Inexcusable Absence

Apr 16, 2006 00:11

I know, it has been far too long since my last entry. No excuses ar acceptable, all I can say is that it has been a busy time. I was squaring away the details of financial aid to close out the semester and procrastinating on finishing up my taxes. I swear it's an entirely different language outside of english. Tax lingo is right up there with mathematics. I despise math and have a very low tolerance for it, leaving me impatient and bothered.

Pleased with the state of the weather for the past week or so. It's so nice to be able to head outside touch the soccer ball around, or hit at the tennis courts whenever I please. Oh how I enjoy this time of year. I live to be outside and anxiously await the first chance to go bass fishing.

Recently punched out the details with my best friend from high school, Chris. The lad is going to be graduating from Princeton this June and I shall be going down to N.J. to see him graduate. I guess the ceremony is amazing having famous bands and such play there, all the while endless amounts of social gatherings and as much food as your heart desires. I'm truly proud of the man. He's easily one of the most intelligent people I have ever met. I can't wait to see him and the world in which he's lived in for the past four years.

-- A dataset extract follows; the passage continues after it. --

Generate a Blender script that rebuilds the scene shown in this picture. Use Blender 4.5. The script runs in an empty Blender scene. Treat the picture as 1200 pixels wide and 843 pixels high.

Also anxious to make it back home to see my little nephew, I hear daily of how chunky he's getting and can't wait to see how he's grown. It'll be nice to see my family as its been some time since I've been home. On a sad note the soccer tournament that I was anticipating so much is endanger of never happening, however, there's always the likelihood of a summer adult league so excited for that. I love how soccer challenges me in areas outside of the solitary sports of tennis and golf. I like the control of those sports and the required teamwork of soccer makes me more accountable for my skill. I do enjoy a good challenge and soccer has yet to fail in that quest.

I'm excited for the Easter service at my church, as on any other sunday it offers such praise to the Lord. I do love it. And what do you know, I'm actually getting a little tired which means that I will be well rested for the service. I prefer being completely aware when I go to the service, however some sundays prove more difficult to wake up for than others. Nonetheless I need the motivation that the sermon offers in my daily life to continue my quest for knowledge for the Lord's will. It's odd whenever I miss a service I find myself struggling during the week and straying away from the path that He's laid for me. So I guess that's why attending worship means so much to me. I often find myself caught up in the confusion of school and neglect to set aside the necessary time to devote myself to prayer and reading. Those that are close to me know that discipline and routine are treasured by me because I find for myself that those things are required for me to live a truly efficient and godly life. You see others given into their desires, attaining shallow pleasures, that it's difficult to heed and address the morality of the situation. All the same I'm happy to say the thus far I've continued with strength and fortitude. I'm never content with my standing knowing that there is always a higher level to reach. The whole magnitude of being is minuscule in amount when compared to the power and presence of the Lord. It's this knowledge that urges me to continually strive to be something greater.

Well starting to be overcome with exhaustion. God bless and a pleasant evening for all.